----- Original Message -----
Sent: February 21, 2006 14:23
Subject: FW: Fw: Continuing repentance
In other words, David does not seem to have taken
the point about penance and our modern psychological
equivalent.
And probably both views of repentance are
true--both kinds are happening. The constant re-orienting, the constant
checking the compass and correcting for deviation on the one hand, and the
punctiliar turnings on the other.
D
I understand what he is saying about the one-time turn,
but I don't think this is what Victor/Luther meant. They mean something more
like that funny little cliche people used to say about Romans 12:1: the
problem with a living sacrifice is that it keeps crawling off the altar. In
other words, we tend to actually turn off the track, and have to turn again
in order to get back onto it. Not the track of salvation or
reconciliation, but the track of living (proceeding with our fifth
act of the play, as it were, making our way through life in this world)
out of our relationship to Christ, oriented to him. I would even say that
sometimes, our turning off the track is a stumbling into the morass of
self-willed morality.
Is JD also making the point that repentance is not a
mournful act? Am I understanding him aright? If so, I heartily agree.

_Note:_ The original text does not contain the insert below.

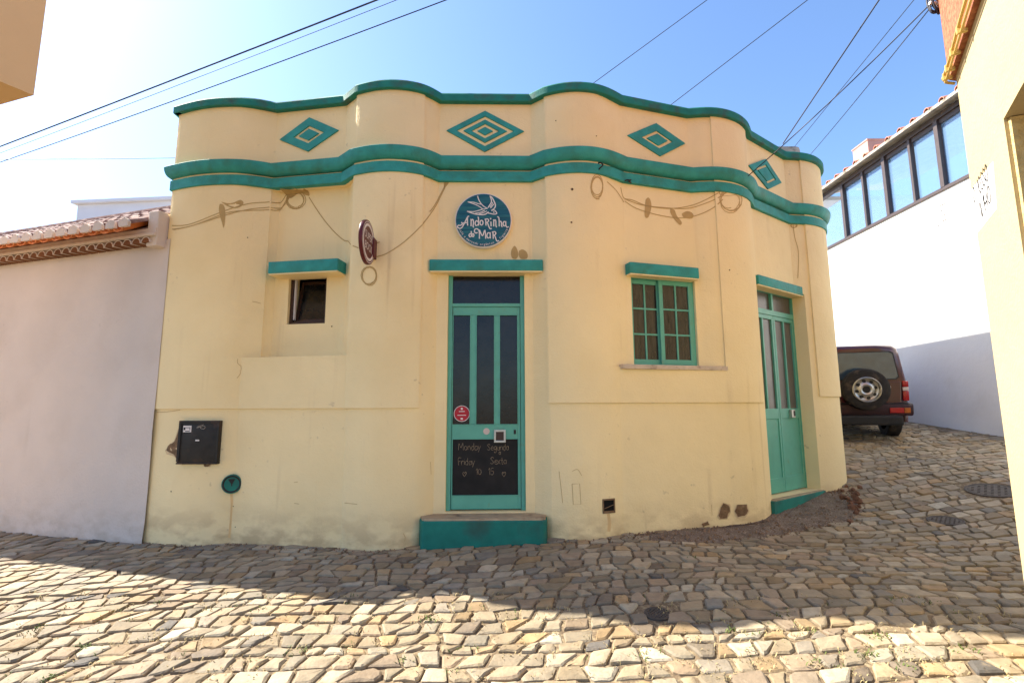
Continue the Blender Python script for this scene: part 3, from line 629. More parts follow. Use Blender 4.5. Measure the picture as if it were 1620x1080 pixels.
cc = pl.hit(814.5, 683); mb = MB(); pl.box(mb, cc[0] - .012, cc[0] + .012, cc[1] - .022, cc[1] + .022, -.0079, -.003, .003); mb.build('keyhole', M_DKMET, dr)
# door step (solid block with a worn top)
zs_ = z0 - .015; mb = MB(); sp_ = [(-.875, 4.815), (-.85, 4.79), (.29, 4.80), (.325, 4.83), (.34, 4.97), (.2, 5.15), (-.78, 5.15), (-.92, 4.95)]
mb.prism(sp_, (0, 0, 0), Vector((1, 0, 0)), Vector((0, 1, 0)), Vector((0, 0, 1)), -.2, zs_ - .02); stp = mb.build('door_step', M_TEALS, cafe, bevel=.012)
mb = MB(); mb.prism([(x + (.012 if x < -.3 else -.012), y + .012) for x, y in sp_], (0, 0, 0), Vector((1, 0, 0)), Vector((0, 1, 0)), Vector((0, 0, 1)), zs_ - .02, zs_); mb.build('tread', M_SOFF, stp)
# ---------------- side door
pl = Plane(4, -.09); a0, a1, z0, z1 = d2l, d2r, d2b, d2t; zr = pl.hit(1230, 497)[1]; zm = pl.hit(1232, 646)[1]; zm2 = pl.hit(1232, 662)[1]
fr = MB(); jw = .035
pl.box(fr, a0, a0 + jw, z0, z1, -.08, 0, .004); pl.box(fr, a1 - jw, a1, z0, z1, -.08, 0, .004); pl.box(fr, a0 + jw, a1 - jw, zr - .03, zr + .035, -.08, 0, .004); pl.box(fr, a0 + jw, a1 - jw, z1 - .03, z1, -.08, 0, .004)
pl.box(fr, d2m - .02, d2m + .02, zr + .035, z1 - .03, -.08, 0, .004)
dr2 = fr.build('door', M_GREEN, cafe, label='tall narrow green side door with frosted panes')
mb = MB(); pl.box(mb, a0 + jw, a1 - jw, zr + .03, z1 - .028, -.04, -.035); mb.build('transom_pane', M_FROST, dr2)
for (l, r_, npan) in ((a0 + jw + .003, d2m - .004, 2), (d2m + .004, a1 - jw - .003, 2)):
    sw = .04; lf = MB(); b, t = z0 + .01, zr - .034
    pl.box(lf, l, l + sw, b, t, -.05, -.006, .003); pl.box(lf, r_ - sw, r_, b, t, -.05, -.006, .003); pl.box(lf, l + sw, r_ - sw, t - .05, t, -.05, -.006, .003); pl.box(lf, l + sw, r_ - sw, zm2, zm, -.05, -.006, .003); pl.box(lf, l + sw, r_ - sw, b, b + .17, -.05, -.006, .003)
    pl.box(lf, l + sw, r_ - sw, b + .17, zm2, -.05, -.018); mid = (l + r_) / 2; pl.box(lf, mid - .014, mid + .014, zm, t - .05, -.05, -.006, .003)
    lo_ = lf.build('door_leaf', M_GREEN, dr2)
    for q in ((l + sw, mid - .014), (mid + .014, r_ - sw)): mb = MB(); pl.box(mb, *q, zm, t - .05, -.034, -.028); mb.build('pane', M_FROST, lo_)
cc = pl.hit(1252, 654); mb = MB(); pl.box(mb, cc[0] - .045, cc[0] + .045, cc[1] - .05, cc[1] + .05, -.006, .03, .004); lb = mb.build('lock_box', M_STEEL, dr2)
mb = MB(); pl.box(mb, cc[0] + .005, cc[0] + .03, cc[1] - .03, cc[1] + .035, .0301, .036); mb.build('keyhole', M_DKMET, lb)
pq = Plane(4, 0.); mb = MB(); pq.box(mb, a0 - .1, a1 + .32, -.1, z0 - .012, -.18, .10, .01); s2_ = mb.build('side_step', M_TEALS, cafe, smooth=40)
mb = MB(); pq.box(mb, a0 - .05, a1 + .22, z0 - .02, z0 - .004, -.18, .09); mb.build('tread', M_SOFF, s2_)
# ---------------- painted birds, cables and cracks on the wall
def wpts(pxs, off=.003):
    P, Nn = [], []
    for x, y in pxs:
        h = s_of(x, y)
        if not h: continue
        s, z = h; P.append(WP(s, z, off)); Nn.append(WN(s, z))
    return P, Nn
def wline(pxs, wpx, sub=5, off=.003, mb=None):
    q = catmull([Vector((x, y, 0)) for x, y in pxs], sub); P, Nn = wpts([(p.x, p.y) for p in q], off); mb = mb or MB(); mb.ribbon(P, Nn, wpx * 4.95 / FPX); return mb
def wpoly(pxs, off=.003, sub=3, mb=None):
    q = catmull([Vector((x, y, 0)) for x, y in pxs + [pxs[0]]], sub)[:-1]; P, Nn = wpts([(p.x, p.y) for p in q], off); tr = tessellate_polygon([[Vector((p.x, -p.y, 0)) for p in q]]); mb = mb or MB(); return mb.add(P, [tuple(t) for t in tr])
def Z1(ox, oy, sc_, pts): return [(ox + x / sc_, oy + y / sc_) for x, y in pts]
A_ = lambda pts: Z1(200, 100, 3, pts); B_ = lambda pts: Z1(680, 100, 3, pts)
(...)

Repentance is not the same as remorse or regret. Turning back to
the right direction, turning back into harmony and intimacy with
Christ, is surely a joyful act!
D
----- Original Message -----
Sent: February 21, 2006 12:39
Subject: Re: Fw: Continuing repentance
David writes: If we really were suppose to be in a constant state
of repentance, this last phrase has no meaning. Is such were so, we
should then all be sad, mourning, without joy.
I have found, over the years, that Daivd does not appreciate a
difference between "confessing" and "repenting." The
comments of James 4:8 have to do with "repentance," in the mind of
David and that is why he says what he does in the above. He does not
seeem to consider thte fact that James is a leter written to those who have
already "turned around." If you are always respenting,
then, you are always in sorrow.
If repentance is more than the point in time we turn around, if it
extends to the walk extending from this "repenting," how is it
possible that repentance is not on-going?